Penolakan RUU Omnibuslaw. (Kata Data)

Jakarta, law-justice.co - Anggota Komisi IX DPR RI, Netty Prasetiyani Heryawan menyebut Rancangan Undang-Undang (RUU) Omnibus Law Cipta Kerja berpotensi mengekang kebebasan pers di Indonesia yang mengandung upaya mengembalikan campur tangan pemerintah dalam kehidupan pers. Netty pun meminta pembahasan RUU dihentikan.

 
"Hentikan pembahasan RUU Omnibus Law Cipta Kerja karena  berpotensi membungkam dan menyulitkan dunia pers di tanah air. Kita perlu mendorong pers yang kredibel dan bertanggung jawab, namun jangan sampai RUU ini mengembalikan pengalaman buruk di masa Orde Baru, di mana ada campur tangan Pemerintah yang besar terhadap pers,” katanya dalam siaran pers yang diterima, Selasa, (26/5/2020).

Lanjutnya, pada masa Pemerintahan orde baru, Pemerintah melakukan kontrol terhadap pemberitaan media, mulai dari keharusan adanya Surat Izin Usaha Penerbitan Pers (SIUPP), pengendalian Dewan Pers, pengaturan organisasi wartawan hingga pembredelan.

“Langkah ini dapat menjadi kemunduran bagi kebebasan pers Indonesia," tegasnya.

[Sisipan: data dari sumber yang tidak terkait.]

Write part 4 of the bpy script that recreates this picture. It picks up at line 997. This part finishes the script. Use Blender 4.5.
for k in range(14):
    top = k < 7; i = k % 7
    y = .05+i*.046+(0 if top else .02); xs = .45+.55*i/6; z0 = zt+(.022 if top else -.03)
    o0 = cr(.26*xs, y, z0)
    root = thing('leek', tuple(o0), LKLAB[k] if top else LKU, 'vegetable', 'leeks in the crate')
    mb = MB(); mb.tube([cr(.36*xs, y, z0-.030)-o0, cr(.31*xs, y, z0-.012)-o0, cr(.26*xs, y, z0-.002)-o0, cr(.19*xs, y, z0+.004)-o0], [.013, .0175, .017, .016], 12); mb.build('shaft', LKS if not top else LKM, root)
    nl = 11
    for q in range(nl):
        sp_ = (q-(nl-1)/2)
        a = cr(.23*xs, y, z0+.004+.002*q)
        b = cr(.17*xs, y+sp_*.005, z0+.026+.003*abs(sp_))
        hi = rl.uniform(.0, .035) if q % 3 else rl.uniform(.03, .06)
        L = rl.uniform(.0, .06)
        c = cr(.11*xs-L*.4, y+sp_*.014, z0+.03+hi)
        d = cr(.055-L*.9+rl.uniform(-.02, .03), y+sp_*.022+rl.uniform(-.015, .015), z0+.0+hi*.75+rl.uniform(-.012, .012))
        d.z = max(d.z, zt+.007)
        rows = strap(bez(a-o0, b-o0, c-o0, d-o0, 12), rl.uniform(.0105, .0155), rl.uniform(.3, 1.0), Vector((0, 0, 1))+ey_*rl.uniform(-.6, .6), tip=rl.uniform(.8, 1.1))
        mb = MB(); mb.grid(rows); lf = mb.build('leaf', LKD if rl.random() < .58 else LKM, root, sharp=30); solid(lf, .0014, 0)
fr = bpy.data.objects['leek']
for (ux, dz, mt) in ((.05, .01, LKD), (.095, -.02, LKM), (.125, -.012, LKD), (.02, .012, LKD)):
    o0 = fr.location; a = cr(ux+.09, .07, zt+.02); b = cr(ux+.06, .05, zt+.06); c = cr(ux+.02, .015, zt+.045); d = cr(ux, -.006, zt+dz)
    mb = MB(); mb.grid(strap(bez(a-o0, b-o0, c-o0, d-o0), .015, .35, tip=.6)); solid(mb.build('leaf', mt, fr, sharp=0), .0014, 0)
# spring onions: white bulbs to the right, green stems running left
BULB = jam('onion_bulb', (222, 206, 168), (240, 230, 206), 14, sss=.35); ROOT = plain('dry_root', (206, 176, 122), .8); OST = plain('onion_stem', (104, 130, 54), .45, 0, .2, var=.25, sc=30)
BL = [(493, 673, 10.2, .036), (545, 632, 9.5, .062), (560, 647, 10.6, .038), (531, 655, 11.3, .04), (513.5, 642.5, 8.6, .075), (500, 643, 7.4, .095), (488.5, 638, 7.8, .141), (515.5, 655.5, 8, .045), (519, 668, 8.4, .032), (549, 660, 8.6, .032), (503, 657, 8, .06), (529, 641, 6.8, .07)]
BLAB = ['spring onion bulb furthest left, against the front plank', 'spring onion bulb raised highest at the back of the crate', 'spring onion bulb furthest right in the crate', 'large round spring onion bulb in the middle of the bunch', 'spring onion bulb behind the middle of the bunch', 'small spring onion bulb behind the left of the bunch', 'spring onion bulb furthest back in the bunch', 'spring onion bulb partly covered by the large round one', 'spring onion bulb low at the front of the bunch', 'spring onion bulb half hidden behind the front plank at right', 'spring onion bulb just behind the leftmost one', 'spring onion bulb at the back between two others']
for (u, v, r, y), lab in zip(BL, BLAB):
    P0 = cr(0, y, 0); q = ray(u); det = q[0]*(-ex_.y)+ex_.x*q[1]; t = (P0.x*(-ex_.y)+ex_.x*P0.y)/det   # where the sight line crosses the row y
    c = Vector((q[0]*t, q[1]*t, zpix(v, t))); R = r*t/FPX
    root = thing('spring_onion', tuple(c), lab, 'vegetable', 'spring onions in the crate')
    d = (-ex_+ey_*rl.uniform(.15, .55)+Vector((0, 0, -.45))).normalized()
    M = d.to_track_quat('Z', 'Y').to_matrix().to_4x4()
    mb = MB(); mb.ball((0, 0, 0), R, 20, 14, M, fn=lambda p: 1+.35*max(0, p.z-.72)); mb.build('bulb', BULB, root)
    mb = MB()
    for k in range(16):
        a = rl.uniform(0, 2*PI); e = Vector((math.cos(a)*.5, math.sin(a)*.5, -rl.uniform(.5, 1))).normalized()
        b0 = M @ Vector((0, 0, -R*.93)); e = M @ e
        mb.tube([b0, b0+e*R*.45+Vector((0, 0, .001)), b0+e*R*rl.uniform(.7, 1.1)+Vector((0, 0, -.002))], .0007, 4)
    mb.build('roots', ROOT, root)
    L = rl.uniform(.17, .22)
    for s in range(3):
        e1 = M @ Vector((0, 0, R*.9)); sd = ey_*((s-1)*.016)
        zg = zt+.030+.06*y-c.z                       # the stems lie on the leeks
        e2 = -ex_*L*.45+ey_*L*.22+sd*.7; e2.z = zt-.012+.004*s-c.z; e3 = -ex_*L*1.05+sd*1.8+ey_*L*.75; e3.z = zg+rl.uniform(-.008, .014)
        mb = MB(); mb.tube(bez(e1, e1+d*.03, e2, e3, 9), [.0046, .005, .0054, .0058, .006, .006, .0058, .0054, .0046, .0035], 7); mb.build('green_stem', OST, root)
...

Dalam RUU ini, jelas Netty, mengatur mengenai sanksi administratif terhadap perusahaan media yang melanggar aturan terkait badan hukum pers, pencantuman alamat dan penanggungjawab secara terbuka. Adanya aturan tersebut seperti membuka pintu belakang yang bertentangan dengan  semangat pengelolaan mandiri (self-regulatory) media yang terbebas dari intervensi pemerintah. 

Selain itu, kata Netty, dalam Undang-Undang  No 40 Tahun 1999 tentang Pers, denda untuk perusahaan pers yang melanggar ketentuan soal kewajiban memperhatikan norma agama dan kesusilaan dalam pemberitaan, paling banyak Rp500 juta, tetapi dalam draft RUU Cipta Kerja disebutkan sampai Rp2 miliar. 

"Pelanggaran memang perlu diberi sanksi sebagai cara pembelajaran. Namun, untuk apa dinaikkan sampai empat kali lipat? Hal ini akan sangat menyulitkan teman-teman pers. Bisa jadi tidak ada lagi yang berani menjalankan perusahaan pers kalau dendanya sebanyak itu," ujar legislator Fraksi PKS itu.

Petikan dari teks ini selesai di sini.